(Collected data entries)
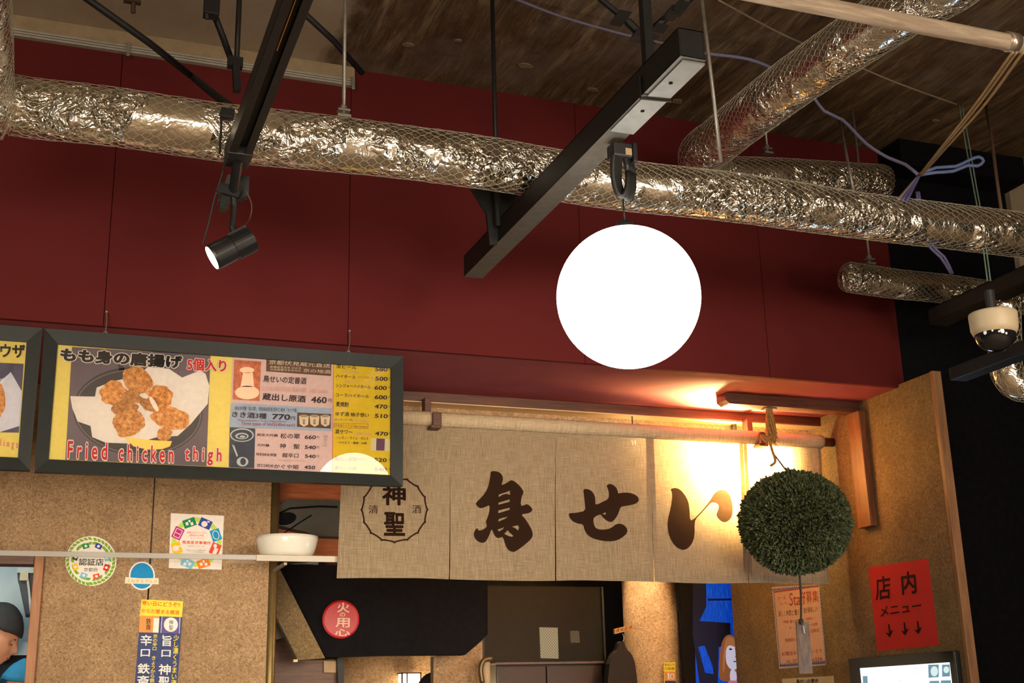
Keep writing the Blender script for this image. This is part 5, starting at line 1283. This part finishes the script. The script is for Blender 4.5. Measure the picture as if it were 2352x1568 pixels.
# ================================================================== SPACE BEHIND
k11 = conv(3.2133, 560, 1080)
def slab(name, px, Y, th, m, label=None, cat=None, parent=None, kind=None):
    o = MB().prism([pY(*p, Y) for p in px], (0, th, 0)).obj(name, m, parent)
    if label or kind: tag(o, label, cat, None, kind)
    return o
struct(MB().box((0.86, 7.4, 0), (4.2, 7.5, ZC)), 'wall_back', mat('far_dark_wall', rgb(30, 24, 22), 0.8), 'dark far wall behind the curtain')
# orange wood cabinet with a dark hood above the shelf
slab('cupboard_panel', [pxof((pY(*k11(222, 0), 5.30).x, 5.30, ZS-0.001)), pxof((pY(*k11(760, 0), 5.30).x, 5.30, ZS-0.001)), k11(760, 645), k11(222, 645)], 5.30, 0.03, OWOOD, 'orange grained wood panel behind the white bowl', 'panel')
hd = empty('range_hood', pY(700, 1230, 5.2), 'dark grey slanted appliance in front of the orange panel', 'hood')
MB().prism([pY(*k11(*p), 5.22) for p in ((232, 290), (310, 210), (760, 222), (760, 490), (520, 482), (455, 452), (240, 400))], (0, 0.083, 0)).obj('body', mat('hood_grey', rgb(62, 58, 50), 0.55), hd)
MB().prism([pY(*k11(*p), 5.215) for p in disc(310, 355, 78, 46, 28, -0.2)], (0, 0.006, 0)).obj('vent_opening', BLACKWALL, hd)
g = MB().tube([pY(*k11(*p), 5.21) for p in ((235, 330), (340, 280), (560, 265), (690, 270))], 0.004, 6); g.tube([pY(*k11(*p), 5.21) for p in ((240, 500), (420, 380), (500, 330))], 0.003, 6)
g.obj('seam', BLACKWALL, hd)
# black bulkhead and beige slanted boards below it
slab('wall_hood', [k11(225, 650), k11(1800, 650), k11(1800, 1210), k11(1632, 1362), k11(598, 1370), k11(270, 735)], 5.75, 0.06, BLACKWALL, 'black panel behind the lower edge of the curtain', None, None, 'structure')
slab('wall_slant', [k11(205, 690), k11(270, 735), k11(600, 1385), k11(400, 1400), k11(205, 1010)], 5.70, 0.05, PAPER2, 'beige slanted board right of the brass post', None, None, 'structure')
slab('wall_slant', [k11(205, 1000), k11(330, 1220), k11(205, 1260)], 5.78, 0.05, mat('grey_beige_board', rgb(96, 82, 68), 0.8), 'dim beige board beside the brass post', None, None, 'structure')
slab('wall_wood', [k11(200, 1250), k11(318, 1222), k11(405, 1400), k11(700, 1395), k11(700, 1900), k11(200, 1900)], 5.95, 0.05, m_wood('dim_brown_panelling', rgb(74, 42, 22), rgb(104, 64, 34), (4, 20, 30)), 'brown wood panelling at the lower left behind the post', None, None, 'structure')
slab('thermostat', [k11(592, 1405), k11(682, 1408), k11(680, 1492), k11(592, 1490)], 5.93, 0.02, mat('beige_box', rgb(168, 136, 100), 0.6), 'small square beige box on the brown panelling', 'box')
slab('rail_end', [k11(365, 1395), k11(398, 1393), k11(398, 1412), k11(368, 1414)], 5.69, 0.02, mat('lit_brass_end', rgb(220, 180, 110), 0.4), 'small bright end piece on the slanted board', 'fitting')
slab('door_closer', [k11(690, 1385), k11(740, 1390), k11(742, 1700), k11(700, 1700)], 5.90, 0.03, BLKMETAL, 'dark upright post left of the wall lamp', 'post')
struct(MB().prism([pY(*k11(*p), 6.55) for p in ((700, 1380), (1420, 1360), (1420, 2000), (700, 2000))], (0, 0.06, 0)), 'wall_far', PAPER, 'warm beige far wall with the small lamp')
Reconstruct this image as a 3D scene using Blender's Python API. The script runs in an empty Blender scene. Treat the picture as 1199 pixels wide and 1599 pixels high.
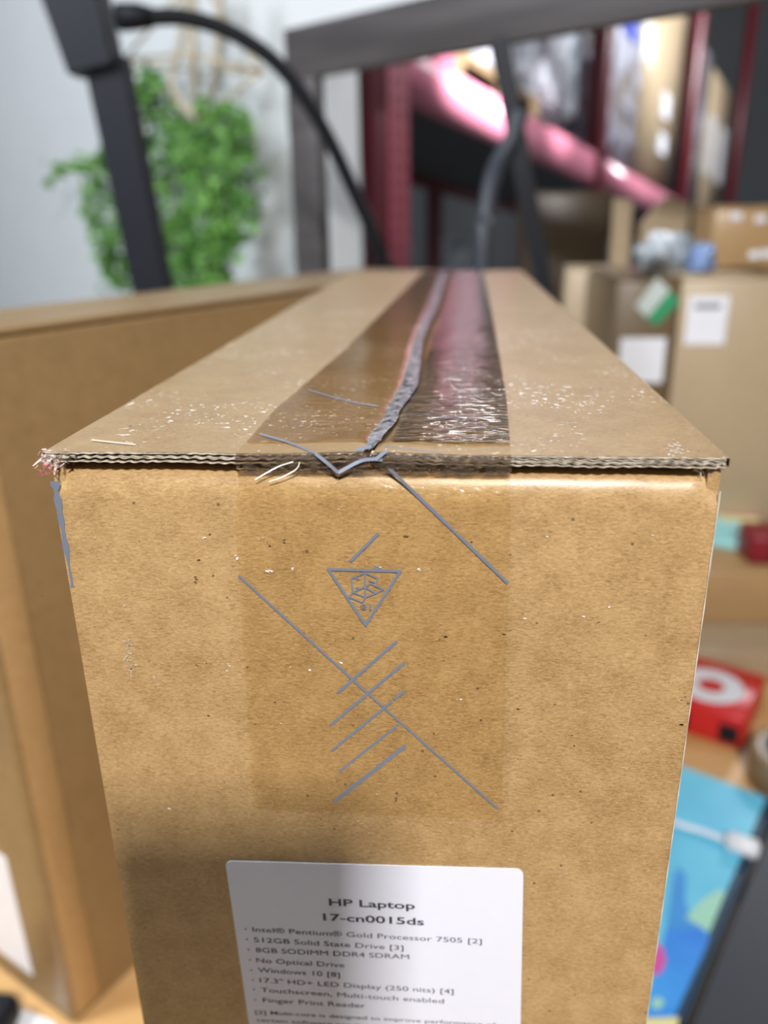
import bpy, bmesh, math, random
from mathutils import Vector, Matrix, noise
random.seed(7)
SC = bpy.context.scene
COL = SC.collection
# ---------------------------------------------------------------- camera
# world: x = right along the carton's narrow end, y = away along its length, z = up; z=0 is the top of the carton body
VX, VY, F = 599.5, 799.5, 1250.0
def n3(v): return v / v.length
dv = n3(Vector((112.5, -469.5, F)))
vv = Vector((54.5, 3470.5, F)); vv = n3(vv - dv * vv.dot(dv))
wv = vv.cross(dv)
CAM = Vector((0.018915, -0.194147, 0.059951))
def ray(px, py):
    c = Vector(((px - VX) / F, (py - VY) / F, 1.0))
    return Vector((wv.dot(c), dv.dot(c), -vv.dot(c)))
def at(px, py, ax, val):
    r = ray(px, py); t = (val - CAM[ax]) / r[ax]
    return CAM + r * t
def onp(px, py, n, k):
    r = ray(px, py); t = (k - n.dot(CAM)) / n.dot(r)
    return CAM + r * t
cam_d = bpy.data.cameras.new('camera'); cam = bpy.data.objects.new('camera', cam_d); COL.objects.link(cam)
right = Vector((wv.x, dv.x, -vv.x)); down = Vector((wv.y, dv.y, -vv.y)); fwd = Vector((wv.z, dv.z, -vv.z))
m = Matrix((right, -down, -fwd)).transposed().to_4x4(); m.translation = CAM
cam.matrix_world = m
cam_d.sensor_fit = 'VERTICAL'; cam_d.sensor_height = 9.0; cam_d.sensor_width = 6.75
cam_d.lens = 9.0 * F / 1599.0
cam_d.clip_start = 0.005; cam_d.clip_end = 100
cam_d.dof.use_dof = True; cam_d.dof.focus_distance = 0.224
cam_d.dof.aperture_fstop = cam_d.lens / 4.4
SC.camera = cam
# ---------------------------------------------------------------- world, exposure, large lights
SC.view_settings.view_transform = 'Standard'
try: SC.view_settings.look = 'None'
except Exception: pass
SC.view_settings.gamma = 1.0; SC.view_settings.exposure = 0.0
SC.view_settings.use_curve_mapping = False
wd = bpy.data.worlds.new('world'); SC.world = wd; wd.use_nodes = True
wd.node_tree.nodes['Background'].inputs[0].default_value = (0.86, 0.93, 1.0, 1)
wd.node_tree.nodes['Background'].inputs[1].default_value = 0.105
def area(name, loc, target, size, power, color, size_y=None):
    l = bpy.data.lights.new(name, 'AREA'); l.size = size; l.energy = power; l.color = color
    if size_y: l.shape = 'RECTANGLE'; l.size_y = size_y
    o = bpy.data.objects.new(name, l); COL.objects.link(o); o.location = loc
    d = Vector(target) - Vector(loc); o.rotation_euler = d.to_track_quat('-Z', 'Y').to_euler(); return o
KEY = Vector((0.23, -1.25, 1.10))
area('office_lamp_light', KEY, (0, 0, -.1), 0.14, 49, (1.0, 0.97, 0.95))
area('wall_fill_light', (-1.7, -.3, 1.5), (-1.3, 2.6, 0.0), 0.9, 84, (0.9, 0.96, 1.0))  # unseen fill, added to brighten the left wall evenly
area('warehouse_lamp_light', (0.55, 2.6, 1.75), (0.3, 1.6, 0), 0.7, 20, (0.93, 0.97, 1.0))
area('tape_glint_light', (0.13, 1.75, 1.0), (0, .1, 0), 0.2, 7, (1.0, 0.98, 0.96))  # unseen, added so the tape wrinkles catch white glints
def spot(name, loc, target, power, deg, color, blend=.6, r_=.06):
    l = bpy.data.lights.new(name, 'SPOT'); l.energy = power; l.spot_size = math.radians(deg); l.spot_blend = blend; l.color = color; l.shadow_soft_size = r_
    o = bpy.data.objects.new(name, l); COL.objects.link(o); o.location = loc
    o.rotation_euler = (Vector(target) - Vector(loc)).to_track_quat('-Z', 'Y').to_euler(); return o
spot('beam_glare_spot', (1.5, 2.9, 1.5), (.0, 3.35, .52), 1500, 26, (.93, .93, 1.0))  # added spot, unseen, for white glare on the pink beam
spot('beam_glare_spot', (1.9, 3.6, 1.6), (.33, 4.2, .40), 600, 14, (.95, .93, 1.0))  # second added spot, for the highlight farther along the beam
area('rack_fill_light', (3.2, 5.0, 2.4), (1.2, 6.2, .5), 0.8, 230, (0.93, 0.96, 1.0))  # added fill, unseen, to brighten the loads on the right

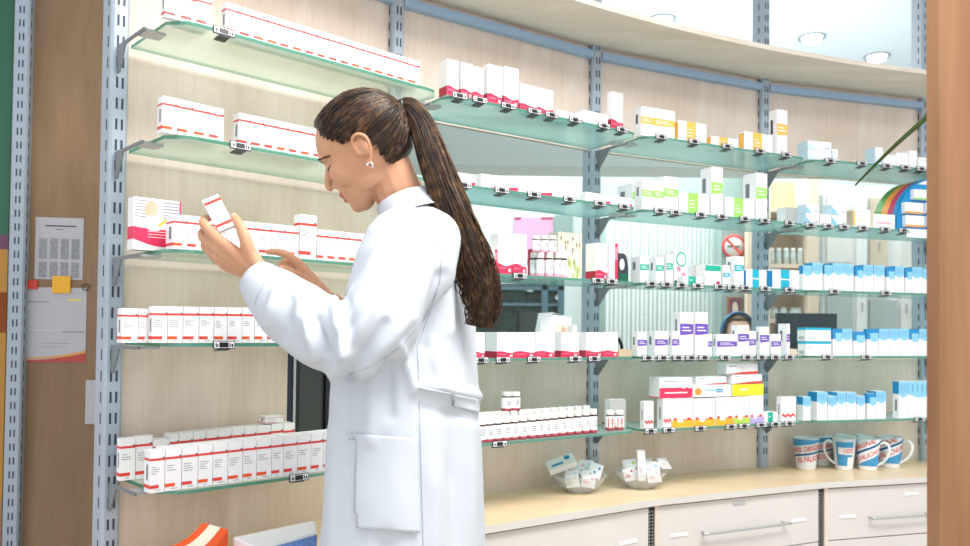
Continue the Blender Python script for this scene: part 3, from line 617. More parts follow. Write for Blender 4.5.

_Problem to work on_:
Pull every line containing the word "Blender" out of the material and copy it.

_Reply to the task_:
Keep writing the Blender script for this image. This is part 5, starting at line 1283. This part finishes the script. The script is for Blender 4.5. Measure the picture as if it were 2352x1568 pixels.
Reconstruct this image as a 3D scene using Blender's Python API. The script runs in an empty Blender scene. Treat the picture as 1199 pixels wide and 1599 pixels high.
Continue the Blender Python script for this scene: part 3, from line 617. More parts follow. Write for Blender 4.5.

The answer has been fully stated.